Data lines =
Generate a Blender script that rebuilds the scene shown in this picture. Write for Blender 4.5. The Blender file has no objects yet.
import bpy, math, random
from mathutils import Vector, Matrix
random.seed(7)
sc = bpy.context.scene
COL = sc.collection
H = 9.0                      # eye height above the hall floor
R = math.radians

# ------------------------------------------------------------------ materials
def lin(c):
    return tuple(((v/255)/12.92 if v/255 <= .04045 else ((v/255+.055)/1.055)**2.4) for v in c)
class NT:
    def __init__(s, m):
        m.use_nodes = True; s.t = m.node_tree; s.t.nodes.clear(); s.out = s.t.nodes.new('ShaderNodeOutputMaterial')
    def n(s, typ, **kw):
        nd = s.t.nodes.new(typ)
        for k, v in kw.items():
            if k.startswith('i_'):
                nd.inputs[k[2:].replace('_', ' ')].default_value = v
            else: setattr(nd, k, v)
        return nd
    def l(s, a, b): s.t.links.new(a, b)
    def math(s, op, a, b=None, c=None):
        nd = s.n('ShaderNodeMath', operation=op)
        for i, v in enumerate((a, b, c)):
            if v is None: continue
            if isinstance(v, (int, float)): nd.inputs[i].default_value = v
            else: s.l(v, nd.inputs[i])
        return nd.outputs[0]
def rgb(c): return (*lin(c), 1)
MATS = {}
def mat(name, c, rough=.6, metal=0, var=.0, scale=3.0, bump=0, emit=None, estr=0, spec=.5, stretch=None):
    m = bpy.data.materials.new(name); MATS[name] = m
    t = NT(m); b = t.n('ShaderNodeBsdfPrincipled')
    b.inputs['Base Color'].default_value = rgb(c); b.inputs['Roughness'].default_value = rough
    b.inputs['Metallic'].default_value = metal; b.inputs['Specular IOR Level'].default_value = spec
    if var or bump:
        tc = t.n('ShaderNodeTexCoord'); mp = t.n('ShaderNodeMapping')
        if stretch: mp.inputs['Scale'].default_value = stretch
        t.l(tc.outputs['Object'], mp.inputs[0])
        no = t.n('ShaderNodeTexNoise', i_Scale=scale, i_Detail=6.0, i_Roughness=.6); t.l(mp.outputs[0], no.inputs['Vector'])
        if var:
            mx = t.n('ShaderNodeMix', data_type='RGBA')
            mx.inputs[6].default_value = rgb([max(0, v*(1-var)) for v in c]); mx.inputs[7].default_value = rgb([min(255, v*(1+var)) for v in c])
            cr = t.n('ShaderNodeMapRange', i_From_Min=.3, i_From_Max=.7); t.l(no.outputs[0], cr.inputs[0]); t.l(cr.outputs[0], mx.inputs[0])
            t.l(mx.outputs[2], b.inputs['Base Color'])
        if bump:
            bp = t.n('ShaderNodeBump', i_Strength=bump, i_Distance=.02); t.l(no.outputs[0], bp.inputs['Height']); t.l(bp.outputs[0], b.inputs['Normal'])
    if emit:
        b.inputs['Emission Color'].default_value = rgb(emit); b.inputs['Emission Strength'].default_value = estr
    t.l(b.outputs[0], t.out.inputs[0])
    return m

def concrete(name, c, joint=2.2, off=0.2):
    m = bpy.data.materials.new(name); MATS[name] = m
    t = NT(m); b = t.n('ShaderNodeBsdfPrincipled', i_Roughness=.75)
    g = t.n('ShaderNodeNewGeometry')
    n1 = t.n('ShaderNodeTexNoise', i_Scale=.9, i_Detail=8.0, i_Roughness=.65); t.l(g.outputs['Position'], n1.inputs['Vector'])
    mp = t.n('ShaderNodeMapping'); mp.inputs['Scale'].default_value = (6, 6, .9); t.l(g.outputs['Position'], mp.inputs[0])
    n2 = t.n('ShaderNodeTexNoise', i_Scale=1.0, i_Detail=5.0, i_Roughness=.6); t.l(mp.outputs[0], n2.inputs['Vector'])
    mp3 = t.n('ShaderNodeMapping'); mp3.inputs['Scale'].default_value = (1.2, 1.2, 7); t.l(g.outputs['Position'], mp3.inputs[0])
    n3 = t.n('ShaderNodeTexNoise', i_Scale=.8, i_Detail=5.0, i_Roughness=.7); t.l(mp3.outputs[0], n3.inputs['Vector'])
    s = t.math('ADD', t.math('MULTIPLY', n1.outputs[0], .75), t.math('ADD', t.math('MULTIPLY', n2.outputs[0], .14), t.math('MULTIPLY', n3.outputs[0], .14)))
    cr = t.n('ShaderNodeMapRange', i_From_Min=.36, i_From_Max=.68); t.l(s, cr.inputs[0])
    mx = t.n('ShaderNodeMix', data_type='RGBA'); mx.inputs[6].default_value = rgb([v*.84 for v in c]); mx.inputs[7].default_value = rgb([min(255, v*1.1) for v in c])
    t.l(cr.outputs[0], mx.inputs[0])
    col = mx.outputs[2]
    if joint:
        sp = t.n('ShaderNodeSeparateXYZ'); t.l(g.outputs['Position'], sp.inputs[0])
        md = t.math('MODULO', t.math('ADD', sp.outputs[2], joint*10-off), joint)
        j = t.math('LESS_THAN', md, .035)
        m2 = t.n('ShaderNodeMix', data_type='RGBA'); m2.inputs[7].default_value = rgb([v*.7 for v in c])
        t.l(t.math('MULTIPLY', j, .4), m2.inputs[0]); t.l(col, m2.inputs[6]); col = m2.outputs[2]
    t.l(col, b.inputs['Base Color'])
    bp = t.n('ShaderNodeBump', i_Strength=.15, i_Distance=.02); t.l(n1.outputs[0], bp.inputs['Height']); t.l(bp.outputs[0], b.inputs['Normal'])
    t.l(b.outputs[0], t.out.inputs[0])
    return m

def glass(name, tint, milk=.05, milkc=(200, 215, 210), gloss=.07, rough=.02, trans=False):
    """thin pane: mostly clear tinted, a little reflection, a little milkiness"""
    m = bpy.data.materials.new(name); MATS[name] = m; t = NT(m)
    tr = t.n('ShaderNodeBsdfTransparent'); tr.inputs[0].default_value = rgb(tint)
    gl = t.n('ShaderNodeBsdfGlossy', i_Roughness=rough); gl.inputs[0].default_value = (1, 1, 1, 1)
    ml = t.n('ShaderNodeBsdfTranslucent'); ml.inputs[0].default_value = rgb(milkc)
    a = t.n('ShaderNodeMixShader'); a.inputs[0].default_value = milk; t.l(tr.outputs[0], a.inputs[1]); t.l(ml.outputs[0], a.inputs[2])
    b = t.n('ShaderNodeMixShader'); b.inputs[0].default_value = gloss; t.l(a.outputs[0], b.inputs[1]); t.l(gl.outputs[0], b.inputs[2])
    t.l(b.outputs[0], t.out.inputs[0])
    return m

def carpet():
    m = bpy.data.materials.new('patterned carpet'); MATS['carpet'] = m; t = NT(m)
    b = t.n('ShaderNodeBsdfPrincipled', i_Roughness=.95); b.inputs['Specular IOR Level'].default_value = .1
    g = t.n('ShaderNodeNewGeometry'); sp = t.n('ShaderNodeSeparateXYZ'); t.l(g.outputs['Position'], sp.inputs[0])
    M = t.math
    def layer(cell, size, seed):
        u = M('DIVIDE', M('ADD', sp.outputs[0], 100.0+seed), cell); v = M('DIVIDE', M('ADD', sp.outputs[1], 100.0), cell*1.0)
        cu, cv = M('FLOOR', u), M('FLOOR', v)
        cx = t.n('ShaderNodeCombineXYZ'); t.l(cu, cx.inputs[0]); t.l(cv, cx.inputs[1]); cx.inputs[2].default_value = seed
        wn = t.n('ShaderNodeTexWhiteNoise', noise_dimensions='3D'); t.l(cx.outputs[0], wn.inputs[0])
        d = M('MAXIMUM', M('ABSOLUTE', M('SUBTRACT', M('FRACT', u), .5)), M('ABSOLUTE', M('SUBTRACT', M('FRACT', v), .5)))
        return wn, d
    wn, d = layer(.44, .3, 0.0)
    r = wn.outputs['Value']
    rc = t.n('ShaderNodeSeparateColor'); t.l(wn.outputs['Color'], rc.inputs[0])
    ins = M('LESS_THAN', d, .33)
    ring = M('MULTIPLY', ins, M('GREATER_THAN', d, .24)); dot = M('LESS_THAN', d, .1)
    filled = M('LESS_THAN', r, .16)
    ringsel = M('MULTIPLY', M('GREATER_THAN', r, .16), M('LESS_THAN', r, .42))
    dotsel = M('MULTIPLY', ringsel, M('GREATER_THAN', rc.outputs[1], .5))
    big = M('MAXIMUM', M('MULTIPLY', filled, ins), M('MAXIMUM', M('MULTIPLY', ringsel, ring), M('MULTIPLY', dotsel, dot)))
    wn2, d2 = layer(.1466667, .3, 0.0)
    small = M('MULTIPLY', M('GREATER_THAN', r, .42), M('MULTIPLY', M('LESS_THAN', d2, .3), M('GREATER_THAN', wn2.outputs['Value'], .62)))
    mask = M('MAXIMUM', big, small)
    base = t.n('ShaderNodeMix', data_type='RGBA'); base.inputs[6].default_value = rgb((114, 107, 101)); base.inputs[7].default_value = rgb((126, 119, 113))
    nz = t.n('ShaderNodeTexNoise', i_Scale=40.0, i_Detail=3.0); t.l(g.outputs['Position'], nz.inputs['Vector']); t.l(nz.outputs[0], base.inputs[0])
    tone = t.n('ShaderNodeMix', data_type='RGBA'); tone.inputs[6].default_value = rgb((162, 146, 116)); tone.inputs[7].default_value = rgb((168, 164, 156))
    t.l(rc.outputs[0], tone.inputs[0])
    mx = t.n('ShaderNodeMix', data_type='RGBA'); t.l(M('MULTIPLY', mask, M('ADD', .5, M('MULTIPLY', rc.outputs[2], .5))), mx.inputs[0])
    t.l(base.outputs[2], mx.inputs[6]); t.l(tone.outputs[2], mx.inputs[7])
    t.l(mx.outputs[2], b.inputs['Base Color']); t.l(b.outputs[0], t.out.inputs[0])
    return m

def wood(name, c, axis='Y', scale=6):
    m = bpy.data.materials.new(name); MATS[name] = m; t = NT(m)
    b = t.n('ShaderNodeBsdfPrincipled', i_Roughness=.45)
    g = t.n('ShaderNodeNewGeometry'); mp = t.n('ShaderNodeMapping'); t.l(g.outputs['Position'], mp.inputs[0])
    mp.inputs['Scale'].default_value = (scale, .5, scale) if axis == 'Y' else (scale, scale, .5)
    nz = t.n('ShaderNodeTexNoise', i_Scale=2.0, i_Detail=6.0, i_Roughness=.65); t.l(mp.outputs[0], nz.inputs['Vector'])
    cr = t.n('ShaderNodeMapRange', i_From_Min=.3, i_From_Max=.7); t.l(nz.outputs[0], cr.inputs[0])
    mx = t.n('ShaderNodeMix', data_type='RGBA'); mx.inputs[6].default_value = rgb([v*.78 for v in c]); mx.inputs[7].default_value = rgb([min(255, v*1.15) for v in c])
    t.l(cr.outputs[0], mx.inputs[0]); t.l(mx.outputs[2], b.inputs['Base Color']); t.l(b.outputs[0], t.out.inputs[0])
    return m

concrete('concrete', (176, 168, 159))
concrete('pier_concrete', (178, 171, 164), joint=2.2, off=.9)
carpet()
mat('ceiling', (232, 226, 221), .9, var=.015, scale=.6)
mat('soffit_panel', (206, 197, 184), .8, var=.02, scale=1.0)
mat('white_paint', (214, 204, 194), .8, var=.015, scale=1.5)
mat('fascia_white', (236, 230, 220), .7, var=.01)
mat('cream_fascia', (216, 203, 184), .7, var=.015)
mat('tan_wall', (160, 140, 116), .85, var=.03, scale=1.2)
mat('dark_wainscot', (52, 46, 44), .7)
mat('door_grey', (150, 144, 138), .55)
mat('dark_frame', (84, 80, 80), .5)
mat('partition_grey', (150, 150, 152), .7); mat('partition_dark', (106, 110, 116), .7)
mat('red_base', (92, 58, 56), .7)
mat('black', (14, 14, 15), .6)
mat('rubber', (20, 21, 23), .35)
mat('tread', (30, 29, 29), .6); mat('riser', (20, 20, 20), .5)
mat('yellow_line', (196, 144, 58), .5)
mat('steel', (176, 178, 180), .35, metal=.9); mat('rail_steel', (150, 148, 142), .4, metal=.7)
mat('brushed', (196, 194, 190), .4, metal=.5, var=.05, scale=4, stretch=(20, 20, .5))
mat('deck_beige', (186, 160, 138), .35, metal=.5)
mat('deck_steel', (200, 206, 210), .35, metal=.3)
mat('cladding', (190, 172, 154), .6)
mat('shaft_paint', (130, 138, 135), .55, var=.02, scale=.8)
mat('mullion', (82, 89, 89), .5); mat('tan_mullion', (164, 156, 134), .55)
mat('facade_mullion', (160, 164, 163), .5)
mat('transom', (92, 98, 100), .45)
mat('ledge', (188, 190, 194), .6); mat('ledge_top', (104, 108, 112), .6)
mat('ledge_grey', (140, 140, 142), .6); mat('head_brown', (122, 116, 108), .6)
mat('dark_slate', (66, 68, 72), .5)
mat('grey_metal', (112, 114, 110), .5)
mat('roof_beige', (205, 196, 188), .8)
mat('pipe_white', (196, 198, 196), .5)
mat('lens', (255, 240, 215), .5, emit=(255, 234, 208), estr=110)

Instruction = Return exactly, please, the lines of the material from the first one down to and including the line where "R = math.radians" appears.

Output for this exercise =
Generate a Blender script that rebuilds the scene shown in this picture. Write for Blender 4.5. The Blender file has no objects yet.
import bpy, math, random
from mathutils import Vector, Matrix
random.seed(7)
sc = bpy.context.scene
COL = sc.collection
H = 9.0                      # eye height above the hall floor
R = math.radians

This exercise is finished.